Ma parliamo dello stile di scrittura: coerentemente con l’ambientazione spesso si ha addirittura la sensazione di leggere in realtà non un romanzo scritto in lingua italiana, ma la traduzione di un testo originale in greco antico, tanto gli stilemi e le costruzioni dell’epica sono entrati nel sangue dello scrittore. Non che manchi la scorrevolezza, tutt’altro: il lettore non si annoierà nemmeno per un secondo, ma pur procedendo speditamente nello svolgimento dei fatti si può godere di tutta l’atmosfera del mondo antico. Ho pensato spesso, mentre assaporavo questa particolare scrittura, alle considerazioni di Borges sulle pseudo-traduzioni: il grande maestro argentino parlava infatti del fascino aggiuntivo che le traduzioni traggono dai modi di dire, le frasi idiomatiche e anche i proverbi di una lingua straniera, che – al contrario di quelli tipici della nostra lingua, a cui siamo abituati – appaiono originali, inusitati e pieni di fascino.
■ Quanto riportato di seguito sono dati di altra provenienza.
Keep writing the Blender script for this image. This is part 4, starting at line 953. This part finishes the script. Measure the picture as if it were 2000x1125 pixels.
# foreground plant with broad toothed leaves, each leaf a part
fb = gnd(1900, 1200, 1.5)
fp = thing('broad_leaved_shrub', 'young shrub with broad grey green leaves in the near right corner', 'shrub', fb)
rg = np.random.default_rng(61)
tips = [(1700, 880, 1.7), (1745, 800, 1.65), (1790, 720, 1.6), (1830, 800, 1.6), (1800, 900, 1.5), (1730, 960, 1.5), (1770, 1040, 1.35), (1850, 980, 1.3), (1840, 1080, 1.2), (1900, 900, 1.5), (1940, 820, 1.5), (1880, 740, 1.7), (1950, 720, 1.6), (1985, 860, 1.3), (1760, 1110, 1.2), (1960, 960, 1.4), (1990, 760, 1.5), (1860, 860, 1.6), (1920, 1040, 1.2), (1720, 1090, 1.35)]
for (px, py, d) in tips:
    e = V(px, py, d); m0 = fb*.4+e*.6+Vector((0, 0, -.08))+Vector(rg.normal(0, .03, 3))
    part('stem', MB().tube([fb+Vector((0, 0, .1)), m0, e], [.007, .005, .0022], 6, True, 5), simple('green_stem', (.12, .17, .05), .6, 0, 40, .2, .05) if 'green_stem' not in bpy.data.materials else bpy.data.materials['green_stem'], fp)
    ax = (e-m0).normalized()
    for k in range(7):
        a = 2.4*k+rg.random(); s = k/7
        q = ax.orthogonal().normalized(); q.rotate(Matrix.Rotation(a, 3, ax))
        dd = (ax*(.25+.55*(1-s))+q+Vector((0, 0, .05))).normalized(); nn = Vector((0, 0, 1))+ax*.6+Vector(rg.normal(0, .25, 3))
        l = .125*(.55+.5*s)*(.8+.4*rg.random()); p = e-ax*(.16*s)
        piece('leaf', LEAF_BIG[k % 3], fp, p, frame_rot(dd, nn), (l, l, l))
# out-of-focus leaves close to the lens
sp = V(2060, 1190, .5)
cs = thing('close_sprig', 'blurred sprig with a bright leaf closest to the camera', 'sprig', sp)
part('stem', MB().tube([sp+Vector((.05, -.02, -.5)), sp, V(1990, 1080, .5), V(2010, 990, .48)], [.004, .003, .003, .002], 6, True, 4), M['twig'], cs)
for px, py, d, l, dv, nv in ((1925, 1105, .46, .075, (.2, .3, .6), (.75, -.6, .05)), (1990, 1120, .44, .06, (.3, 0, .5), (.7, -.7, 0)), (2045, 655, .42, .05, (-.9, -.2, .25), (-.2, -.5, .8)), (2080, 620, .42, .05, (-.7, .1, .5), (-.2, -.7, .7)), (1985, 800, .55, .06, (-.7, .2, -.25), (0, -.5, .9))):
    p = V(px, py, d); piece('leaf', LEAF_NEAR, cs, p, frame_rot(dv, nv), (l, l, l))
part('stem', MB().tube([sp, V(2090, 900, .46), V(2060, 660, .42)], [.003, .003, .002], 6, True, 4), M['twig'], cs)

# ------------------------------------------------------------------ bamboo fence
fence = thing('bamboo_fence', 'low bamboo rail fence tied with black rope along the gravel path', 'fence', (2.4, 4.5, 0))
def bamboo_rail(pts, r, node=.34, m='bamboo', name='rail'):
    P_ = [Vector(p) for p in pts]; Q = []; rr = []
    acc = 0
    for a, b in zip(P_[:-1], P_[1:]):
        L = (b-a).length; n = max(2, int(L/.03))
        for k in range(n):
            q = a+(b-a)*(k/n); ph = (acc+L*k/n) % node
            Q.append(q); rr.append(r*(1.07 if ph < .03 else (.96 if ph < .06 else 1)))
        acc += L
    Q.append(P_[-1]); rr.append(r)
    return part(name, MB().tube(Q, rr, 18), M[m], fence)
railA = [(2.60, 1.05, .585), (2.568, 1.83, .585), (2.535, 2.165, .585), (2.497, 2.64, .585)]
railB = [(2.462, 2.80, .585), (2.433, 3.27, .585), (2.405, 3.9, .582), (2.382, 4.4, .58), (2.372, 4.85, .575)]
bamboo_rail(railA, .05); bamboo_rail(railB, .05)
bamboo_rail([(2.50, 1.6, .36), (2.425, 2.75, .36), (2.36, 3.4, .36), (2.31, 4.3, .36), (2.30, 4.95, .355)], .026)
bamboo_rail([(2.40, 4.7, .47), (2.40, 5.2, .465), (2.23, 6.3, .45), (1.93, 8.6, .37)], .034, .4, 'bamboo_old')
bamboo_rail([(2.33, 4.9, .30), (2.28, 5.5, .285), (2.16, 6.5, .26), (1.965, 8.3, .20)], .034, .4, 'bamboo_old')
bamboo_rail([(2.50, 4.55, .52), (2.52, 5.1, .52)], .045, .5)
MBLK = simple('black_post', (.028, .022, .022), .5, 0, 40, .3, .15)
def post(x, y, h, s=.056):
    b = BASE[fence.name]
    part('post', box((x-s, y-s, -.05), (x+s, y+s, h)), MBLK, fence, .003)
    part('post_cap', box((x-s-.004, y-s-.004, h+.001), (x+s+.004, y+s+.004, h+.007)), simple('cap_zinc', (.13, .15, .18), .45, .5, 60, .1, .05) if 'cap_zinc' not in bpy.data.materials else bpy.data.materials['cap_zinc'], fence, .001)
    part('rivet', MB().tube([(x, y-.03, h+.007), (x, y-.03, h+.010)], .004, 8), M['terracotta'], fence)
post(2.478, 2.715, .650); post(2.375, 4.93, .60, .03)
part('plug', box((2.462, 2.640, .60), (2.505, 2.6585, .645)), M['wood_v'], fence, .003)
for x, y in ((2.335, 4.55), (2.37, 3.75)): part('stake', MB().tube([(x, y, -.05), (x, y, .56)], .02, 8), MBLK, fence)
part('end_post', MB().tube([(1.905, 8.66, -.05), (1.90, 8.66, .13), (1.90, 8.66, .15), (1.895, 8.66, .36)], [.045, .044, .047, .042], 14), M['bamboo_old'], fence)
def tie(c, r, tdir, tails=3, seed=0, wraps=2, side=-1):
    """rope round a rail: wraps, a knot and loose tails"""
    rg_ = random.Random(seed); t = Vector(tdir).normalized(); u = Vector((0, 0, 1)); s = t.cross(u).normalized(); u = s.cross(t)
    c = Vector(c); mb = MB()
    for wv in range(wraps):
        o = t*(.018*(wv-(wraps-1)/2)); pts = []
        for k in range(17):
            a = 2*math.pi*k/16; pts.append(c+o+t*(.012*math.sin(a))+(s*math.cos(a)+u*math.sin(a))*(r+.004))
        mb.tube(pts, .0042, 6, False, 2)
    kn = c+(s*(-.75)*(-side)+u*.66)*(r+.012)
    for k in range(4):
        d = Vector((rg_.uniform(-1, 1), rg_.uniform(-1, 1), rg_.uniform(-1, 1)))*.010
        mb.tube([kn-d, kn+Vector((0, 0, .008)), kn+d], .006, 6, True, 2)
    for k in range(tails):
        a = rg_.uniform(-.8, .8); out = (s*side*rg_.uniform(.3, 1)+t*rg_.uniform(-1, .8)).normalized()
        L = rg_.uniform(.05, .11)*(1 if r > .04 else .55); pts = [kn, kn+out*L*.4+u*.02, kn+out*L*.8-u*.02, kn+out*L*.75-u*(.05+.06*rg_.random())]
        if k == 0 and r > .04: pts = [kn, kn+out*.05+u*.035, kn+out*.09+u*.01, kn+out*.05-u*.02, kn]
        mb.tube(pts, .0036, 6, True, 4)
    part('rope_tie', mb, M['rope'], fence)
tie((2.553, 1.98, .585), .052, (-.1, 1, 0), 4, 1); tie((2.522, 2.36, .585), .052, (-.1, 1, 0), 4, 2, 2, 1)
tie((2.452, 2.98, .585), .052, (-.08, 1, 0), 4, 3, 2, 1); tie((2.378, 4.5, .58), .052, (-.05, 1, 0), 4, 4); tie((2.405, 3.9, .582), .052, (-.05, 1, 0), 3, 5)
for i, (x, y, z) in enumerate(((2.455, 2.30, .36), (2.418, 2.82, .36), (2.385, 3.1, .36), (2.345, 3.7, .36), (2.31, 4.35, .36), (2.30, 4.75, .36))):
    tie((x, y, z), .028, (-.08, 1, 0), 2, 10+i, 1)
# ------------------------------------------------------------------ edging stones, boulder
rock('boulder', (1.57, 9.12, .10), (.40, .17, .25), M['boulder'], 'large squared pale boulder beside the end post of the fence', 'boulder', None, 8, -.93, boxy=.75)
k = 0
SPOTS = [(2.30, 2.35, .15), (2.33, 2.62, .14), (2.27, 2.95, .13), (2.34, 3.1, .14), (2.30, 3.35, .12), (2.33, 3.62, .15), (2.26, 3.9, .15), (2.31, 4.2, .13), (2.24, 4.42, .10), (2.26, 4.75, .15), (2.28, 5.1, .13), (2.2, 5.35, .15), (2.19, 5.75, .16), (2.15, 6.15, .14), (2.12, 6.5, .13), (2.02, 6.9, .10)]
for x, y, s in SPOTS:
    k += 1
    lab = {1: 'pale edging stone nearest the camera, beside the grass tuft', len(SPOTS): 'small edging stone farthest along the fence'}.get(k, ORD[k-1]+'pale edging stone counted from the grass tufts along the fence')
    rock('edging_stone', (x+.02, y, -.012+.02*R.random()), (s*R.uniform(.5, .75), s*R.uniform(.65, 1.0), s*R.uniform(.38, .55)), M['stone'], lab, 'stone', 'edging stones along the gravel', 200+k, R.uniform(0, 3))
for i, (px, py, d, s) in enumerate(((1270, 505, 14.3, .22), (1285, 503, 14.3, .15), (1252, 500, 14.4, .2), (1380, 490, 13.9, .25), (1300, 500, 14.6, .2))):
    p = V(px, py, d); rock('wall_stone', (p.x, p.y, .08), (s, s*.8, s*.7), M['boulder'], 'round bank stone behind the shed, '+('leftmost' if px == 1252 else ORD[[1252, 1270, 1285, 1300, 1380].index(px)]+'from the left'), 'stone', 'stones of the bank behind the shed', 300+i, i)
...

Pensiamo per esempio a quanto scontata suoni la frase “era fra l’incudine e il martello” in italiano, e quanto invece fascinosa ed evocativa la traduzione letterale dallo spagnolo “era fra la spada e la parete”. Ugualmente, da uno spagnolo sarebbe giudicata molto espressiva e colorita la traduzione dall’italiano “estaba entre el yunque y el martillo”, mai sentita nella sua lingua. Per la saga di “Per la Corona d’Acciaio” infatti ho preso in prestito frasi idiomatiche e proverbi da varie lingue neolatine e dialetti, o ne ho inventati di sana pianta, per dare un’impronta originale alla lingua del Regno di Malia. Invece in questo caso è l’attrazione del greco antico sulla scrittura di questo romanzo che ci dona tutto il fascino di un’altruità tanto lontana da noi nel tempo quanto familiare, almeno per chi come me si sia dovuto cimentare in gioventù con la traduzione da quella antica e splendida lingua.
Dopo avervi consigliato calorosamente questa lettura, chiudo con un’ultima notazione, c’è infatti un altro aspetto che voglio segnalare: la presenza costante della religione di quei tempi, che nasce dalla mescolanza di riti e credenze di popoli diversi, sia ellenici arcaici che barbari, dove la magia, il sacrificio di sangue, divinità spesso feroci marcano la vita e la morte con una forza e una vitalità assolute. Nel più profondo di selve oscure e antri ctonii intravediamo con terrore quel che è nascosto e pure fa parte della religione antica: l’orrore metafisico di un universo dominato in origine non dalla luce di Apollo nè dalla giustizia di Zeus ma da belve immortali assetate di sangue, orrore rinnovato in epoche più recenti da un geniale visionario come Lovecraft. Ci viene così svelato il nostro stesso cuore di tenebra, che i secoli hanno tramutato in miti erroneamente creduti familiari e gentili quando invece, a ben guardare, la tenebra domina e il sangue gronda copioso in ognuno di essi. Nè, quando ci si lascia alle spalle la soglia di casa, è possibile ai mortali tornarvi: dopo lunghe peregrinazioni se si ha la fortuna di sopravvivere si scopre sempre che il posto che chiamavamo casa non è più lì ad attenderci, come anche noi non siamo più le stesse persone che un giorno si sono avventurate in mare. Eppure con un po’ di aiuto da parte del caso o del Fato, la forza di un eroe può provare a contrapporsi a mostri e avversari, perfino alle truculente macchinazioni di potenti streghe e alla fame di divinità oscure. Se non altro, sarà allora possibile, forse, accompagnarsi ad altri raminghi per intraprendere nuove imprese. Sottrarsi al fango primordiale da cui proveniamo non è cosa da poco ma nemmeno un’impresa del tutto impossibile, e non è un caso se proprio dal mondo ellenico ha preso l’avvio quel processo che oggi ancora alcuni di noi osano chiamare “civilizzazione”.